Albin Mesnel Biography

Fish Illustrations of Albin Mesnel

Fish Illustrations of Albin Mesnel

[as translated by CTG Publishing from La Nature volume 4 by Gaston Tissandier]

BORN: 1830, Manufacture des Gobelins
DIED: 1875

All the contributors to the journal [La Nature] are dedicated to one joint literary effort; whether as writers or artists, we form, in a way, a sort of scientific family. We also find it our duty to express our common sorrow when one of us succumbs to death in the middle of their work, in their path toward their potential. A sudden death has deprived us, the 31 December 1875, of one of our most capable illustrators of natural history, Albin Mesnel, and we will recount with a few words his most accomplished career. This career is evidence that it is always by regular and hard work that the artist, just as the writer, arrives at a sort of perfection, a continual progression dictated by nature, and that the impatient and overconfident will never attain.

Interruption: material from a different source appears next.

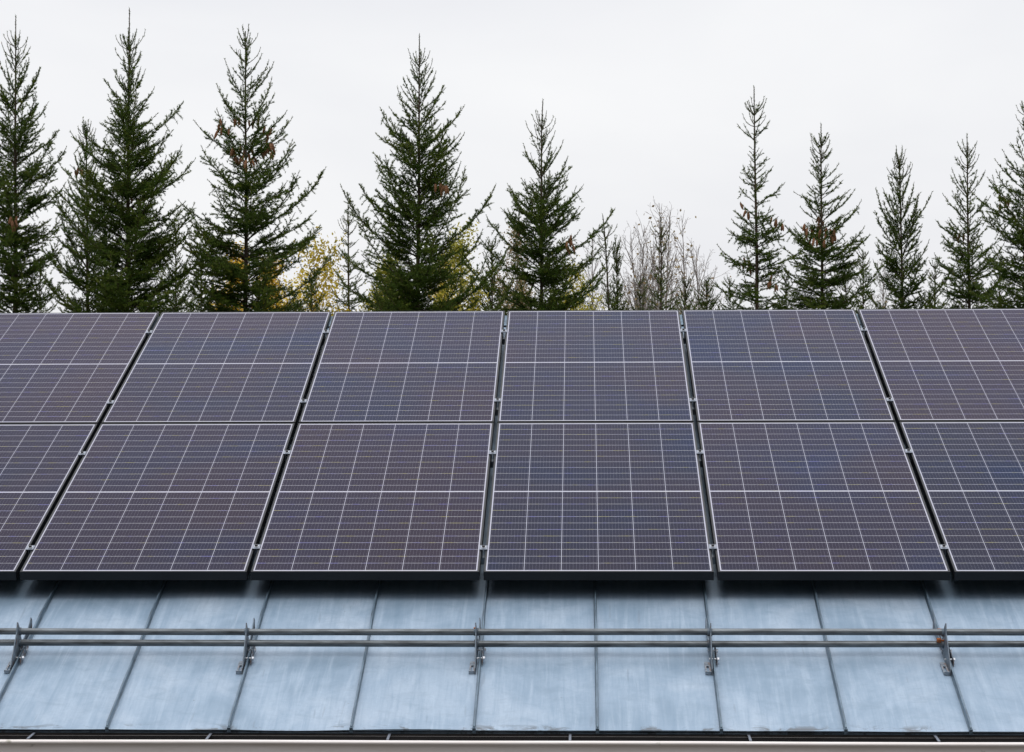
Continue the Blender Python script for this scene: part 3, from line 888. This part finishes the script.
    V, F, T = needles(leaf, needle_d, rng); np_mesh('crown', loc(V), F, MAT['needle'], root, T)
    # cones hang near the ends of the upper branches, in clusters
    if cones:
        mid_ = [s for s in wood if Ht - cone_rng[1] < s[1][2] < Ht - cone_rng[0] and s[2] > 0.0042 and abs(s[1][0] - basep[0]) < 0.42]
        ctr = [rd.choice(mid_) for _ in range(max(1, cones // 5))]
        for i in range(cones):
            s = ctr[i % len(ctr)]
            near_ = [q for q in wood if abs(q[1][2] - s[1][2]) < 0.10 and abs(q[1][0] - s[1][0]) < 0.10 and abs(q[1][1] - s[1][1]) < 0.14]
            p = np.array(rd.choice(near_)[1]) - origin + np.array([0, 0, -0.012])
            c = bpy.data.objects.new('cone', CONE); col.objects.link(c); c.parent = root
            c.location = p; c.rotation_euler = (rd.uniform(-.35, .35), rd.uniform(-.35, .35), rd.uniform(0, 6)); sc_ = rd.uniform(.8, 1.05); c.scale = (sc_, sc_, sc_)
    return root, len(F)

SPR = [
 dict(px=37/2.35, px_base=15, py=15, depth=38, seed=11, leader=0.50, cones=8, cone_rng=(2.2, 4), dens=1.0, e_low=30,
      prof=[(15,2,2),(40,10,10),(57,17,17),(94,27,27),(121,40,40),(162,48,46),(220,58,50),(260,58,42),(310,60,30)],
      label='tall dark spruce at the left edge of the photo, its right half showing'),
 dict(px=129.5, px_base=127, py=8, depth=37, seed=12, leader=0.62, cones=10, cone_rng=(2, 3.8), dens=1.1, e_low=32,
      prof=[(8,2,2),(34,8,8),(57,13,14),(77,18,24),(113,22,38),(132,30,46),(160,54,52),(200,64,62),(240,68,68),(310,76,72)],
      label='tallest, densest spruce, with a long thin leader, second from the left'),
 dict(px=245.5, px_base=246, py=31, depth=37.5, seed=13, leader=0.28, cones=70, cone_rng=(1.3, 2.0), dens=1.0, e_top=58, e_low=26, step=.5, fork=True,
      prof=[(31,4,4),(43,15,10),(66,30,22),(75,28,34),(108,38,40),(122,40,42),(143,48,44),(151,50,62),(181,55,58),(206,50,60),(240,48,80),(260,50,90),(310,52,74)],
      label='open spruce with brown cones clustered high in its crown and a blunt forked top'),
 dict(px=419.5, px_base=418, py=33, depth=37, seed=14, leader=0.48, cones=8, cone_rng=(2, 3.6), dens=1.0, e_top=60, e_low=36,
      prof=[(33,2,2),(60,9,9),(77,17,18),(102,16,34),(136,20,48),(150,34,50),(170,47,58),(194,66,62),(202,62,62),(240,62,58),(280,66,62),(310,80,72)],
      label='broad full spruce with a slightly crooked tip, standing alone above the third panel column'),
 dict(px=541, px_base=542, py=99, depth=38, seed=15, leader=0.45, cones=14, cone_rng=(1.2, 2.8), dens=1.05, bare=.7, bend=0.03, e_top=62, e_low=24,
      prof=[(99,2,2),(130,16,15),(153,18,25),(183,30,33),(217,38,42),(224,42,58),(238,48,54),(260,52,52),(290,60,56),(310,64,60)],
      label='spruce with a wavy bare leader, just right of the photo centre'),
 dict(px=754, px_base=757, py=86, depth=38.5, seed=16, leader=0.42, cones=26, cone_rng=(1.3, 3.4), dens=0.95, e_top=48, e_low=18, step=.40, nb=(3,5),
      prof=[(86,2,2),(114,17,14),(143,14,18),(160,12,14),(181,19,28),(205,16,20),(226,22,22),(243,30,38),(259,42,36),(290,36,36),(310,40,40)],
      label='narrow see-through spruce with thin trunk showing, first right of the bare birches'),
 dict(px=821, px_base=822, py=123, depth=39, seed=17, leader=0.36, cones=44, cone_rng=(0.95, 1.8), dens=1.05, e_top=52, e_low=16, step=.38,
      prof=[(123,2,2),(146,10,11),(166,12,18),(190,20,26),(210,21,36),(224,22,32),(247,26,46),(268,30,54),(310,42,52)],
      label='spruce with brown cones in its middle, just right of the narrow see-through spruce'),
 dict(px=899, px_base=903, py=156, depth=39.5, seed=18, leader=0.22, cones=0, dens=1.0, e_top=68, e_low=34, step=.36, bare=.5, fork=True,
      prof=[(156,5,5),(172,8,18),(191,24,21),(209,27,33),(226,28,33),(243,28,34),(270,28,35),(310,38,38)],
      label='shorter spruce with upswept branches and a bushy many-tipped top, third from the right'),
 dict(px=967, px_base=969, py=133, depth=39, seed=19, leader=0.36, cones=4, cone_rng=(1.5, 2.6), dens=1.05, e_top=54, e_low=26, step=.38, bare=.4,
      prof=[(133,2,2),(148,15,15),(165,12,12),(176,19,18),(212,24,21),(225,25,23),(260,34,28),(310,36,32)],
      label='slim spruce with a candelabra tip, second from the right edge'),
 dict(px=1026, px_base=1026, py=88, depth=37.5, seed=20, leader=0.40, cones=22, cone_rng=(1.2, 3.4), dens=1.0, e_top=55, e_low=26,
      prof=[(88,2,2),(119,12,12),(159,24,24),(193,40,36),(240,38,40),(270,40,44),(310,46,50)],
      label='full spruce cut by the right edge of the photo'),
 dict(px=86, px_base=88, py=124, depth=38.5, seed=21, leader=0.22, cones=6, cone_rng=(.5, 1.6), dens=1.0, e_top=70, e_low=35,
      prof=[(124,3,3),(145,16,10),(170,24,20),(220,30,26),(310,42,30)],
      label='lesser spruce pressed against the left flank of the tallest spruce'),
 dict(px=348, px_base=349, py=199, depth=42, seed=22, leader=0.42, cones=0, dens=.7, e_top=40, e_low=10, step=.3,
      prof=[(199,1,1),(225,5,5),(245,9,11),(270,14,16),(310,24,24)],
      label='small thin spruce with a bare spike just left of the broad full spruce'),
 dict(px=604.5, px_base=609, py=214, depth=41, seed=23, leader=0.42, cones=0, dens=.5, e_top=50, e_low=30, step=.34, bare=.9, bend=-.03, nb=(3,4),
      prof=[(214,1,1),(240,13,20),(262,8,10),(290,14,12),(310,18,16)],
      label='little spruce with a long nearly bare bent tip, right of the centre spruce'),
 dict(px=617, px_base=617, py=247, depth=43, seed=24, leader=0.10, cones=0, dens=1.1, e_top=65, e_low=45, step=.22,
      prof=[(247,2,2),(262,6,6),(285,9,9),(310,14,14)],
      label='low dense narrow spruce close beside the little bare tipped one'),
 dict(px=661, px_base=661, py=217, depth=43, seed=25, leader=0.35, cones=0, dens=.55, e_top=45, e_low=22, step=.3, bare=.5,
      prof=[(217,1,1),(250,8,9),(275,13,13),(310,22,24)],
      label='thin young spruce standing among the bare birches'),
 dict(px=706, px_base=707, py=280, depth=42, seed=26, leader=0.12, cones=0, dens=1.0, e_top=50, e_low=18, step=.22,
      prof=[(280,1,1),(290,10,12),(310,26,24)],
      label='lowest small spruce top just left of the narrow see-through spruce'),
 dict(px=492, px_base=492, py=243, depth=41, seed=27, leader=0.12, cones=0, dens=1.0, e_top=60, e_low=25, step=.26,
      prof=[(243,2,2),(262,12,14),(285,20,22),(310,30,28)],
      label='low bushy spruce at the left foot of the wavy tipped spruce'),
 dict(px=312, px_base=312, py=278, depth=41, seed=28, leader=0.10, cones=0, dens=1.0, e_top=50, e_low=15, step=.24,
      prof=[(278,2,2),(290,14,16),(310,28,26)],
      label='low spruce top at the right foot of the blunt topped spruce'),
 dict(px=935, px_base=935, py=262, depth=43, seed=29, leader=0.12, cones=0, dens=.9, e_top=45, e_low=18, step=.24,
      prof=[(262,1,1),(280,8,8),(310,20,20)],
      label='small spruce top in the gap left of the candelabra tipped spruce'),
 dict(px=863, px_base=863, py=250, depth=43, seed=30, leader=0.16, cones=0, dens=.8, e_top=45, e_low=18, step=.24,
      prof=[(250,1,1),(270,8,8),(310,18,18)],
      label='small spruce top just left of the many-tipped spruce'),
]
under = [(40, 262, 16), (106, 236, 18), (176, 226, 20), (201, 246, 20), (278, 288, 16), (376, 282, 20), (452, 288, 18), (522, 262, 22), (566, 268, 24), (640, 280, 20), (686, 280, 24),
         (730, 280, 22), (786, 276, 22), (846, 274, 20), (1000, 262, 18)]
for i, (x_, y_, w_) in enumerate(under):
    w_ *= 1.3
    SPR.append(dict(px=x_, px_base=x_, py=y_, depth=43 + (i % 3), seed=60 + i, leader=0.12, cones=0, dens=.95, e_top=55, e_low=20, step=.26, needle_d=230,
        prof=[(y_, 2, 2), (y_ + 18, w_ * .45, w_ * .45), (y_ + 40, w_ * .8, w_ * .8), (310, w_ * 1.2, w_ * 1.2)],
        label='dark understorey spruce whose top is lost among the taller spruces', group='low spruces between the taller ones'))
tot = 0
for s in SPR:
    r_, n_ = spruce(**s); tot += n_
print('needles', tot)

# ---- deciduous trees behind
def leafy(px, py, depth, width_px, label, seed, leafmat, nleaf, spread=38, name='birch_tree', group='autumn birches behind the spruces', leaf_size=0.045, levels=5, fine=1.0, low=0.0, rmin=0.0018, wf=1.0):
    rd = random.Random(seed); rng = np.random.default_rng(seed)
    top = np.array(at(px, py, depth)); Ht = top[2]; k = FPX / depth; Wd = width_px / k
    origin = np.array([top[0], top[1], 0.0])
    big = []; wood = []; pts = []
    lean = rd.uniform(-.1, .1)
    def tr(z): return np.array([0.06 * math.sin(z * .9 + seed) + lean * (z / Ht - 1), 0.05 * math.sin(z * .7 + 2 * seed), z])
    zs = list(np.arange(0, Ht, .3)) + [Ht]
    for a, b_ in zip(zs[:-1], zs[1:]): big.append((tr(a), tr(b_), 0.004 + .007 * (Ht - a), 0.003 + .007 * (Ht - b_)))
    def grow(p, d, L, r, lv):
        n = max(2, int(L / 0.12)); q = p
        for i in range(n):
            d = nrm(d + rng.normal(size=3) * 0.09 + np.array([0, 0, 0.03]))
            q2 = q + d * L / n
            r1 = r * (1 - 0.6 / n * 1.0)
            wood.append((q, q2, r, r1)); r = max(rmin, r1); q = q2
            if lv < levels: 
                if rd.random() < 0.8 * fine:
                    ax = rng.normal(size=3); dd = nrm(rot(d, np.cross(d, ax), R(rd.uniform(25, 50))))
                    grow(q, dd, L * rd.uniform(.30, .55) * (1 - 0.4 * i / n), r * .55, lv + 1 if L > 0.3 else levels)
            if L < 0.8 or i > n * .5: pts.append((q2, d))
    z = Ht - 0.15; 
    zlow = CAM.z - 0.4
    while z > zlow:
        t = (Ht - z) / max(0.5, Ht - zlow)
        L = wf * Wd * (0.25 + 0.9 * min(1, t * 1.4)) * rd.uniform(.6, 1.1)
        az = rd.uniform(0, 6.28); e = R(rd.uniform(spread, spread + 25))
        d = np.array([math.cos(az) * math.cos(e), math.sin(az) * math.cos(e), math.sin(e)])
        grow(tr(z), d, L, 0.004 + 0.007 * L, 2)
        z -= rd.uniform(.05, .12)
    root = empty(name, Matrix.Translation(origin)); tag(root, label, 'tree', group)
    V, F = segs_to_wood(big, 7); np_mesh('trunk', V, F, MAT['birchbark'], root, smooth=True)
    V, F = segs_to_wood(wood, 3); np_mesh('limbs', V, F, MAT['birchbark'], root)
    if nleaf:
        P = np.array([p[0] for p in pts]); idx = rng.integers(0, len(P), nleaf)
        C = P[idx] + rng.normal(size=(nleaf, 3)) * 0.075
        A = rng.normal(size=(nleaf, 3)); A /= np.linalg.norm(A, axis=1, keepdims=True)
        B = np.cross(A, rng.normal(size=(nleaf, 3))); B /= np.linalg.norm(B, axis=1, keepdims=True)
        sz = (leaf_size * rng.uniform(.6, 1.2, nleaf))[:, None]
        V = np.stack([C - A * sz * .5, C + B * sz * .32, C + A * sz * .6, C - B * sz * .32], 1).reshape(-1, 3)
        F = np.arange(nleaf * 4).reshape(-1, 4)
        clump = (np.sin(C[:, 0] * 3.1 + seed) + np.sin(C[:, 2] * 4.3) + rng.normal(size=nleaf) * .8) * .18 + .5
        np_mesh('leaves', V, F, leafmat, root, np.repeat(np.clip(clump, 0, 1), 4))
    return root
MAT['goldolive'] = m_leaf('gold_and_olive_leaves', [(0.0, (0.25, 0.24, 0.03)), (0.35, (0.62, 0.48, 0.05)), (0.7, (0.85, 0.65, 0.08)), (1.0, (0.90, 0.78, 0.22))], 0.5, 0.35)
GO = MAT['goldolive']
G, O_, T_ = MAT['gold'], MAT['olive'], MAT['tan']
DEC = [
 (227, 248, 42, 26, 'golden leaved birch glimpsed through the base of the blunt topped spruce', G, 5200, 0.06),
 (314, 246, 41.5, 50, 'brightest golden birch, right of the blunt topped spruce', GO, 2600, 0.06),
 (272, 258, 42, 26, 'low golden birch behind the right side of the blunt topped spruce', G, 4200, 0.06),
 (392, 256, 41.5, 24, 'yellow green birch behind the left base of the broad spruce', O_, 3600, 0.06),
 (462, 226, 41, 30, 'yellow green birch right of the broad spruce', O_, 4600, 0.055),
 (438, 258, 42, 26, 'low yellow birch behind the right base of the broad spruce', G, 2600, 0.055),
 (514, 228, 42, 26, 'withered tan birch left of the wavy tipped spruce', T_, 3600, 0.05),
 (579, 266, 41.5, 26, 'low yellow green birch between the wavy tipped and little bent tipped spruces', O_, 3000, 0.05),
]
for i, (px, py, dp, wd, lb, m_, n_, ls) in enumerate(DEC):
    leafy(px, py, dp, wd * 1.15, lb, 40 + i, m_, int(n_ * 1.7), leaf_size=ls * .9, levels=4)
BARE = [
 (657, 203, 50, 20, 'tallest of the bare birches, with a few tan leaves at its top', 220),
 (681, 216, 51, 18, 'nearly leafless birch with tan leaf remnants, right of the tallest bare birch', 200),
 (633, 236, 56, 22, 'leafless birch just left of the thin young spruce', 10),
 (699, 246, 55, 20, 'leafless birch at the right end of the bare group', 25),
 (646, 226, 53, 20, 'thin leafless birch between the thin young spruce and the bare pair left of it', 60),
 (668, 210, 52, 18, 'slender bare birch squeezed between the two tallest bare birches', 80),
 (882, 262, 56, 18, 'faint leafless birch behind the many-tipped spruce', 6),
 (590, 238, 56, 16, 'faint leafless birch behind the little bent tipped spruce', 6),
]
for i, (px, py, dp, wd, lb, n_) in enumerate(BARE):
    leafy(px, py, dp, wd, lb, 70 + i, T_, n_, spread=55, group='bare birches behind the spruces', leaf_size=0.075, levels=5, fine=1.0, rmin=0.0038, wf=2.8)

Albin Mesnel was born in 1830, at the Manufacture des Gobelins, where his father was a tapestry artist. During his childhood, he studied drawing under the direction of MM. Mulard and Abel Lucas, professors at the manufacturer. In 1845, he studied to become an illustrator of nature in M. Delahaye’s studio, he himself having been an artist at the Manufacture des Gobelins. Mesnel retained that post for about ten years, contributing to the engravings found in the Encyclopédie of Chenu and l’Histoire des Picidés by M. Malherbe which he continued to contribute to even after his departure from the studio.

In his independent ventures, he contributed to many publications including Le Monde de la mer by Moquin-Tandon, l’Univers by Pouchet, works by M. L. Figuier on insects, fish, reptiles, birds, mammals, etc., the Animaux de la France by M. Rendu, the Dictionnaire des pêches by M. de La Blanchère.

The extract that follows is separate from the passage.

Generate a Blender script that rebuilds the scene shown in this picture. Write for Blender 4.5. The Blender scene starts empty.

At the time of his death, he was working on a project about fish with M. Moreau as well as on the Faune de Madagascar by M. Grandidier. A large number of illustrated books, the Magasin pittoresque, the journal La Nature, many Hachette publications, the Tour du Monde, etc. contain his work.

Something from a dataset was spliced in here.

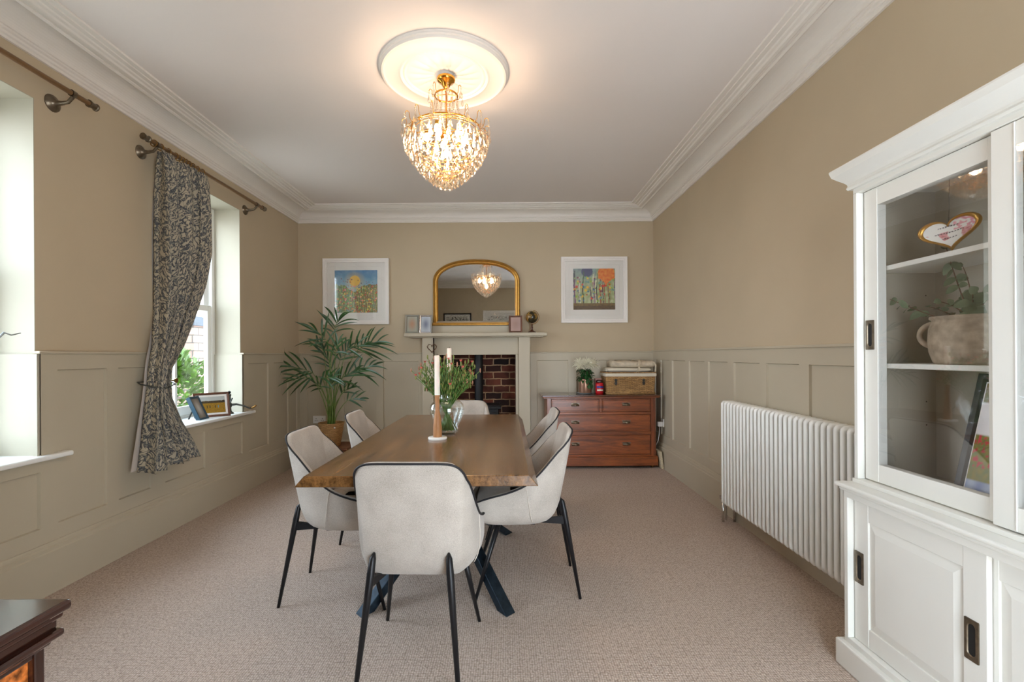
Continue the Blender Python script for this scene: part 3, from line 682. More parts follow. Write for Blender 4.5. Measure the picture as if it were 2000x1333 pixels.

When he vacationed, he frequently chose to be by the sea and was most fond of the Normandy coast; especially Havre, Dieppe, Beuzeval, and Veules.

He loved animals, knew how to observe them and how to represent their individual personalities in his work. His sketches attempted, in a picturesque way, to reproduce their moods as they went about life hunting, loving and combating.